Rockport has nearly doubled its municipal spending in just four short years.
If that seems like a dramatic departure from the recent past, it is. In the decade that preceded these recent increases, from FY2013 to FY2021, Rockport’s municipal spending went up at an average annual rate of 5 percent. In FY 2016, for example, town spending went up by $166,084. Last year it went up by more than two million dollars. In a single year.
Yes, you are saying, but according to the Rockport Resource, the budget committee (of which I am a member) proposed “no recommended changes to the budget that they presented to the Select Board.” So, what gives?
A bit of background on the town’s budget development process might be helpful in understanding this.
For members of the Budget Committee, the “substantial review” that the Resource claims took place consisted of a series of four meetings, held jointly with the Select Board and chaired by the Select Board chair (the Select Board makes sure the Budget Committee is never left unattended). These meetings come at the end of a months-long budget development process led by the town manager. Through the herculean effort of the town’s finance director, Megan Brackett, an encyclopedic budget document was assembled, totaling more than 500 pages, and it is over the course of these four meetings that the two committees reviewed the proposed budget by essentially going through this massive document a page at a time.
For newcomers to the process, like me, the flaws of this approach became apparent instantly. From the very start, Budget Committee members are essentially drawn into a line-by-line analysis of the budget, and as a result, end up getting bogged down in discussions about $600 here and $2,220 there.
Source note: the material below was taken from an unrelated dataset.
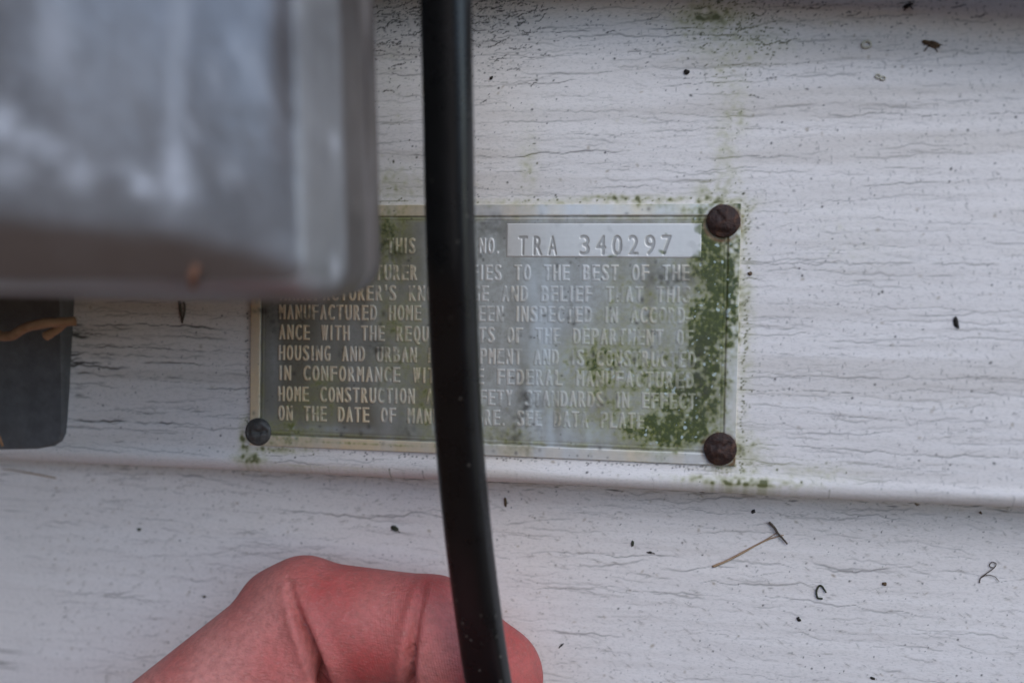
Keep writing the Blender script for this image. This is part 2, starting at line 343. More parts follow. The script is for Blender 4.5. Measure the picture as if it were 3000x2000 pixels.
def board(parent, k, sheet=None):
    """One siding board; its section leans out to a rolled lower lip."""
    lip = [(B0 + 2 - 2 * math.sin(th), -2 + 2 * math.cos(th)) for th in np.radians([115, 100, 85, 70, 56, 44, 32, 21, 10])]
    back = [(B0 + 2.2, -10.5), (B0 + 1.4, -6)]
    if sheet is not None:
        xs = XC; sb, scc = sheet.b, sheet.c
        if k == 0: bs = np.concatenate([[q[0] for q in back + lip], sb, [B0 + 106, B0 + 110]]); cs = np.concatenate([[q[1] for q in back + lip], np.zeros(len(sb)), [-.2, -.3]]); r0 = len(back + lip)
        else:
            sb = sheet.b; low = [(B0 - 100.9 + q[0] - B0, q[1]) for q in back + lip]
            bs = np.concatenate([[q[0] for q in low], [B0 - 80, B0 - 60], sb]); cs = np.concatenate([[q[1] for q in low], [0, 0], np.zeros(len(sb))]); r0 = len(low) + 2
            cs = cs + CLOW
    else:
        xs = np.concatenate([np.linspace(-2600, 2600, 60)]); r0 = None
        bs = np.array([q[0] for q in back + lip] + list(np.linspace(B0 + 3, B0 + 109, 10))); cs = np.array([q[1] for q in back + lip] + [0.0] * 10)
    A, B = np.meshgrid(xs, bs); Cc = np.repeat(cs[:, None], len(xs), 1)
    marks = np.zeros((*A.shape, 4), np.float32)
    if sheet is not None and k == 0: wv = .30 * np.sin(xs / 31. + 1) + .22 * np.sin(xs / 13.7) + .15 * np.sin(xs / 71.); fall = np.exp(-np.clip(bs - B0, 0, None) / 6.)[:, None]; B = B + wv[None] * .6 * fall; Cc = Cc + wv[None] * fall
    if sheet is not None:
        n = len(sheet.b); c0 = 26; c1 = c0 + len(XF)
        Cc[r0:r0 + n, c0:c1] += sheet.hgt
        marks[r0:r0 + n, c0:c1, 0] = np.clip(sheet.dirt, 0, .95); marks[r0:r0 + n, c0:c1, 1] = sheet.alg; marks[r0:r0 + n, c0:c1, 2] = np.clip(sheet.tan, 0, 1)
        edge_in = np.minimum(1, np.minimum(np.arange(len(XF)), np.arange(len(XF))[::-1]) / 60.)[None]; marks[r0:r0 + n, c0:c1, 3] = edge_in; marks[r0:r0 + n, c0:c1, :3] *= edge_in[..., None]
        if k == 0: # lip takes the marks of the first row
            marks[2:r0, c0:c1, :] = marks[r0, c0:c1, :][None] * 0.6
    Cc = Cc + .55 * np.exp(-((B - B0 - 2.6) / 1.4) ** 2) * (1 if not (sheet is not None and k == -1) else 0)
    P = f2w(A, B, Cc)
    if sheet is None: P = P + np.array([0, 0, 101.6 * k])
    if k == 1:                               # unseen board bent down and out at right to shade the top corner
        q = np.clip(A + 10, 0, 340); P = P - EU * (.088 * q * np.clip((B0 + 112 - B) / 20, 0, 1))[..., None] + EN * (.055 * q)[..., None]
    return mesh_obj('siding_board', P.reshape(-1, 3), grid_faces(len(bs), len(xs)), M_SIDING, parent, attr={'marks': marks.reshape(-1, 4)}, origin=P.reshape(-1, 3).mean(0))
wall = empty('siding_wall', (0, 0, -750), 'white weathered lap siding wall with wood grain, specked with dirt and algae', 'wall')
for k in range(-7, 42):
    board(wall, k, S_UP if k == 0 else S_LO if k == -1 else None)

# ------------------------------------------------------------------ the metal plate
TEXT = [("BY THIS LABEL NO.", 830, 1150, 565, 565), ("THE MANUFACTURER CERTIFIES TO THE BEST OF THE", 645, 1586, 626, 627), ("MANUFACTURER'S KNOWLEDGE AND BELIEF THAT THIS", 644, 1588, 672, 677),
        ("MANUFACTURED HOME HAS BEEN INSPECTED IN ACCORD-", 642, 1592, 716, 725), ("ANCE WITH THE REQUIREMENTS OF THE DEPARTMENT OF", 642, 1594, 762, 776),
        ("HOUSING AND URBAN DEVELOPMENT AND IS CONSTRUCTED", 641, 1600, 809, 826), ("IN CONFORMANCE WITH THE FEDERAL MANUFACTURED", 641, 1596, 855, 873),
        ("HOME CONSTRUCTION AND SAFETY STANDARDS IN EFFECT", 640, 1600, 903, 921), ("ON THE DATE OF MANUFACTURE. SEE DATA PLATE.", 640, 1494, 947, 966)]
PW_, PH_ = 101.6, 51.0
def text_tris(s, word=1.0, char=1.0, off=0.0):
    cu = bpy.data.curves.new('t', 'FONT'); cu.body = s; cu.size = 1; cu.space_word = word; cu.space_character = char; cu.offset = off; cu.resolution_u = 3
    o = bpy.data.objects.new('t', cu); C.objects.link(o); dg = bpy.context.evaluated_depsgraph_get(); dg.update()
    me = bpy.data.meshes.new_from_object(o.evaluated_get(dg)); me.calc_loop_triangles()
    v = np.array([x.co[:2] for x in me.vertices]); t = np.array([x.vertices[:] for x in me.loop_triangles])
    bpy.data.objects.remove(o); bpy.data.curves.remove(cu); bpy.data.meshes.remove(me)
    return v, t
def raster(buf, v, tris, x0, y0, d):        # v in mm -> buf (rows b up, cols a)
    for a, b, c in tris:
        p, q, r = v[a], v[b], v[c]
        lo = np.minimum(np.minimum(p, q), r); hi = np.maximum(np.maximum(p, q), r)
        i0, i1 = int((lo[0] - x0) / d), int((hi[0] - x0) / d) + 2; j0, j1 = int((lo[1] - y0) / d), int((hi[1] - y0) / d) + 2
        i0 = max(i0, 0); j0 = max(j0, 0)
        X = x0 + (np.arange(i0, i1) + .5) * d; Y = y0 + (np.arange(j0, j1) + .5) * d
        X, Y = np.meshgrid(X, Y)
        e = lambda s, t_: (t_[0] - s[0]) * (Y - s[1]) - (t_[1] - s[1]) * (X - s[0])
        e1, e2, e3 = e(p, q), e(q, r), e(r, p)
        m = ((e1 >= 0) & (e2 >= 0) & (e3 >= 0)) | ((e1 <= 0) & (e2 <= 0) & (e3 <= 0))
        sub = buf[j0:j1, i0:i1]; sub |= m[:sub.shape[0], :sub.shape[1]]
GLYPH = {}
def glyph(ch):
    if ch not in GLYPH: v, t = text_tris(ch); GLYPH[ch] = (v, t)
    return GLYPH[ch]
def letter_mask(lines, x0, y0, nx, ny, d, fat=3):
    """Condensed capitals on an even pitch, laid from point to point on the plate."""
    buf = np.zeros((ny * 2, nx * 2), bool)
    for (s, pa, pb, hgt, gap, fill) in lines:
        units = sum(gap if c == ' ' else .55 if c in ".'" else .75 if c == '-' else .62 if c == 'I' else 1.0 for c in s)
        L = np.linalg.norm(pb - pa); adv = L / units; e = (pb - pa) / L; nrm = np.array([-e[1], e[0]]); x = 0.0
        for c in s:
            w_ = gap if c == ' ' else .55 if c in ".'" else .75 if c == '-' else .62 if c == 'I' else 1.0
            if c != ' ':
                v, t = glyph(c); mn, mx = v[:, 0].min(), v[:, 0].max(); gw = adv * (fill if c not in "I.'" else .10)
                vx = (x + w_ / 2) * adv + ((v[:, 0] - mn) / (mx - mn) - .5) * gw; vy = (v[:, 1] / 0.682 - .5) * hgt
                raster(buf, pa + vx[:, None] * e + vy[:, None] * nrm, t, x0, y0, d / 2)
            x += w_
    b = buf.copy()
    for k in range(1, fat + 1): b[:, k:] |= buf[:, :-k]; b[:, :-k] |= buf[:, k:]
    b = b.astype(np.float32); return (b[::2, ::2] + b[1::2, ::2] + b[::2, 1::2] + b[1::2, 1::2]) / 4
def plate_material():
    m, t, p = newmat('etched_aluminium')
    a = attr(t, 'plate')                    # metal, growth, dirt
    wa = nd(t, 'ShaderNodeAttribute', attribute_name='haze'); w2 = attr(t, 'haze')                    # white corrosion bloom plus painted glare, tone partly from reflections, lichen dots
    n = noise(t, 900, 5, 0.6); br = noise(t, 1500, 2, 0.5, stretch=(0.05, 1, 1))
    paint = mix(t, w2[1], (0.15, 0.122, 0.082), (0.37, 0.37, 0.35))
    paint = mix(t, ramp(t, n, [(0.35, (0, 0, 0)), (0.7, (.5, .5, .5))]), paint, (0.17, 0.165, 0.13))
    metal = mix(t, w2[1], (0.92, 0.70, 0.42), (0.74, 0.71, 0.68)); metal = mix(t, mathn(t, 'MULTIPLY', n, .5), metal, (.50, .45, .38))
    c = mix(t, a[0], paint, metal); c = mix(t, w2[0], c, (0.46, 0.49, 0.50))
    c = mix(t, mathn(t, 'POWER', a[1], .8), c, ramp(t, mathn(t, 'ADD', mathn(t, 'MULTIPLY', a[1], .72), mathn(t, 'MULTIPLY', mathn(t, 'SUBTRACT', noise(t, 1500, 4, .7), .5), 1.1)), [(0, (.36, .34, .11)), (.38, (.215, .215, .04)), (.75, (.05, .065, .012))])); c = mix(t, w2[2], c, (0.52, 0.60, 0.58)); c = mix(t, a[2], c, (0.05, 0.043, 0.035)); c = mix(t, wa.outputs['Alpha'], c, (.17, .075, .03))
    t.links.new(c, p.inputs['Base Color'])
    clean = mathn(t, 'SUBTRACT', 1.0, mathn(t, 'ADD', a[1], mathn(t, 'ADD', a[2], w2[0]), True), True)
    t.links.new(mathn(t, 'MULTIPLY', mathn(t, 'MULTIPLY', a[0], clean), 0.45), p.inputs['Metallic'])
    t.links.new(mathn(t, 'SUBTRACT', 0.62, mathn(t, 'MULTIPLY', a[0], 0.24)), p.inputs['Roughness'])
    b = bump(t, p, br, 0.00004, 0.5); bump(t, p, n, 0.00006, 0.5, b)
    return m
M_PLATE = plate_material()
plate = empty('label_plate', f2w(0, 0, 0), 'tarnished metal certification label with raised lettering and green algae on white siding', 'sign plate')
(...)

It’s all trees, no forest.
Meanwhile, the town’s spending on health insurance for its employees has grown from $661,000 in FY 2023 to a staggering $1.4 million in the proposed budget. This, though, was never discussed. Indeed, the Budget Committee was actively discouraged from discussing employee pay and benefits, even though that spending consumes half the budget. We were told that it was too late in the process, that these costs are essentially on autopilot anyway, and that discussions of this kind would unduly worry the town’s employees.
So, we instead spent half an hour talking about why it costs $120,000 to mow the cemeteries. This is not a bad question to answer, mind you, as that seems like a ludicrous amount of money, but in the context of a $12 million budget that is now growing by over $1 million every year, maybe that topic was not worth the time we spent on it.
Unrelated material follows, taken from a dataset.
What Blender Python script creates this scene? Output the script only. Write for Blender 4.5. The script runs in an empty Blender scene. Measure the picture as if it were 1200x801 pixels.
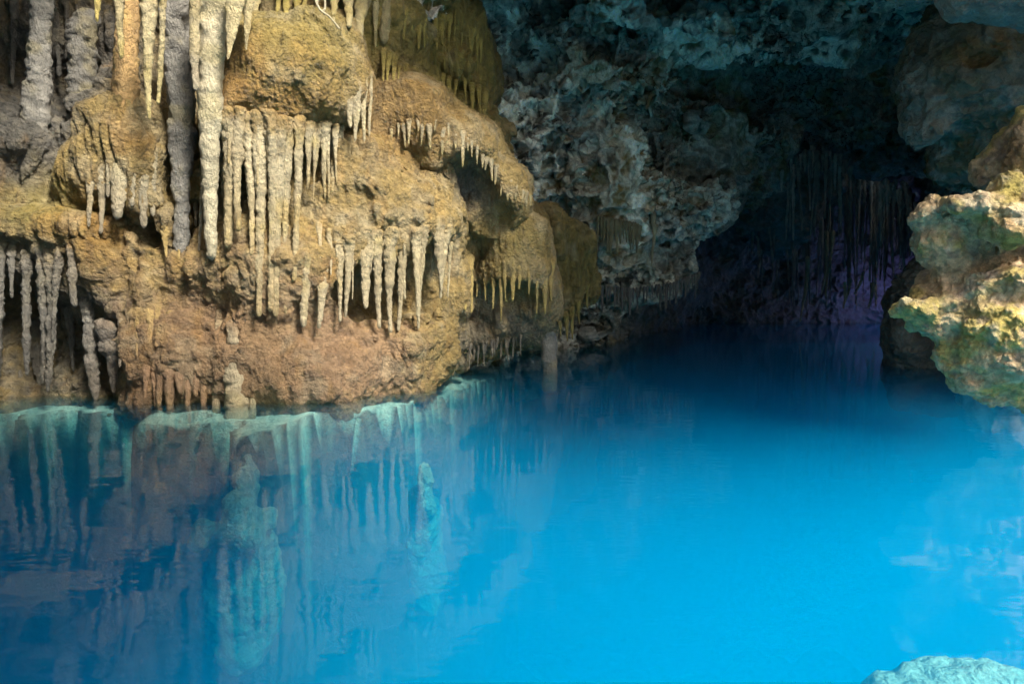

In short, what was missing in all this was any sense of the big picture, any deep analysis of the big cost drivers. Questions about regionalization initiatives that might contain costs went nowhere, and there seemed little interest in focusing in on the handful of issues driving most of this budget growth. The goal of these meetings, it appeared, was to just get through the meetings so we could say we had held the meetings.
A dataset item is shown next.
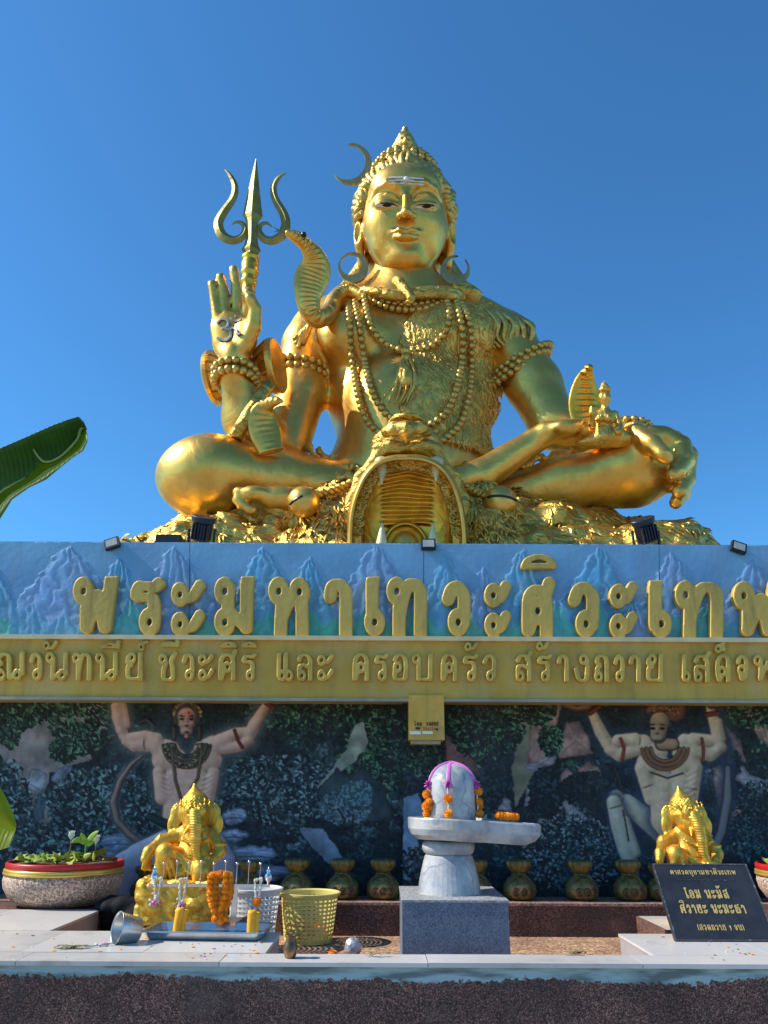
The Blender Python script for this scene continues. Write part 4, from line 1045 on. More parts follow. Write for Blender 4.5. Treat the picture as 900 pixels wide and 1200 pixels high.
fl = [[(186, 876, 12), (198, 880, 14)], [(250, 874, 13), (240, 880, 14)], [(192, 890, 15), (206, 890, 14)], [(246, 890, 15), (234, 890, 14)],
      [(186, 905, 8), (190, 935, 9)], [(250, 905, 8), (244, 935, 9)], [(204, 910, 12), (204, 955, 14)], [(232, 910, 12), (230, 955, 14)], [(218, 905, 14), (217, 965, 16)],
      [(139, 818, 7), (139, 840, 9), (145, 862, 7)], [(134, 828, 5), (140, 856, 5)], [(145, 824, 4), (149, 850, 5)],
      [(148, 868, 7), (158, 873, 9), (176, 872, 10)], [(152, 864, 6), (170, 862, 7), (184, 866, 8)], [(182, 872, 11)],
      [(254, 874, 12), (266, 872, 10)], [(258, 868, 9), (276, 860, 8), (288, 858, 7)], [(262, 878, 7), (280, 874, 8), (292, 868, 7)], [(290, 866, 8), (298, 850, 8.5), (310, 830, 6), (318, 820, 5.5)], [(294, 858, 5), (306, 842, 5)]]
for jj in range(4):
    for sx in (-1, 1): fl.append([(217 + sx * 8, 918 + jj * 11.5, 6), (217 + sx * 5, 918.5 + jj * 11.5, 6)])
for jj in range(4):
    fl.append([(188 + jj, 908 + jj * 6, 2), (197 + jj, 912 + jj * 6, 3)]); fl.append([(248 - jj, 908 + jj * 6, 2), (239 - jj, 912 + jj * 6, 3)])
PL.figure(fl, SK, DK, glow=GLW, gw=12)
PL.figure([[(176, 958, 5), (195, 966, 6), (216, 969, 6), (240, 964, 5)]], (.10, .17, .16), (.03, .05, .05)); PL.line([(176, 963), (196, 973), (216, 976), (240, 971)], 1, (.3, .4, .36), .6)
for rr, w in ((19, 3), (24, 3), (29, 2.2), (15, 2.2)): PL.limb([(219 + rr * math.sin(a) * .95, 872 + rr * math.cos(a) * .95, w) for a in np.linspace(-1.5, 1.5, 14)], (.25, .21, .16), (.08, .06, .05), .6, 6, .3)
for kk in range(90): a = pr.uniform(-1.5, 1.5); rr = pr.uniform(12, 31); PL.leaf(219 + rr * math.sin(a) * .95, 872 + rr * math.cos(a) * .95, 1.2, .9, 0, pr.choice([(.42, .37, .28), (.12, .10, .08)]), 7)
PL.limb([(202, 880, 2), (206, 915, 2), (213, 938, 2)], (.3, .25, .18), ew=.6, z=6); PL.limb([(237, 880, 2), (232, 912, 2), (222, 930, 2)], (.3, .25, .18), ew=.6, z=6)
PL.limb([(207, 846, 4), (208, 832, 6), (220, 824, 8), (231, 832, 6), (232, 846, 4)], (.20, .17, .12), z=5)
for k in range(60): a = pr.uniform(3.0, 6.5); PL.leaf(220 + 16 * math.cos(a), 838 + 15 * math.sin(a), 2, 1.2, pr.uniform(0, 3), pr.choice([(.38, .32, .18), (.16, .13, .09), (.5, .42, .25)]), 6)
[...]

And so, in the end, the Budget Committee had no recommendations to make. How could we? Pressured by looming deadlines, mired in a massive budget document, and discouraged from asking tough questions, the Committee reluctantly signed off on it.
Importantly, the Committee’s disinclination to propose changes to the budget does not, as the Resource would suggest, imply the group’s support for the resulting budget (the Resource, by the way, is an $8,000 budget item, not counting the staff time consumed in its creation.) You will look in vain for an up-or-down vote by Budget Committee members, because a couple of years ago, the Select Board determined that the longstanding (and widely practiced) tradition of having Budget Committee recommendations appearing on the ballot was suddenly a problem and got rid of it through an amendment to the Town Charter.
I’m not sure how providing voters with less information about the budget is helpful, but that is what the Select Board determined.
For the record, I, for one, don’t support the budget and will vote against it, but this is nothing new. I habitually vote “no” on the Town’s budget because I don’t see how my kids will ever be able to afford to live here if we keep this up. Nevertheless, I am hopeful that perhaps with some revisions to the budget process, we can begin to “bend the curve” on these massive spending increases going forward.
Indeed, I should acknowledge that there were positive signs, despite the frustrations along the way. There was, I think, a broad consensus that this process, despite the hard work by the town manager, the finance director, and others, isn’t working in the way we need. There were some positive, forward-looking discussions among Budget Committee members, and the Committee itself is ably led. The Town also has the good fortune of employing some truly outstanding people. Spending time with them and better understanding their own needs and frustrations was the best part of the experience by far. Their knowledge, and the knowledge and experiences of Rockport residents more broadly, will be critical to addressing this crisis.
And it is a crisis. We must confront the fact that this level of spending growth is unsustainable and is rapidly turning Rockport into a town that only few can afford. The annual report from Camden Rockport schools, which we also received in the mail not too long ago, tells the story. School enrollment, particularly in the early grades, is in steep decline, driven, one has to think, by the lack of affordable housing for young families. Something has to give here, and soon.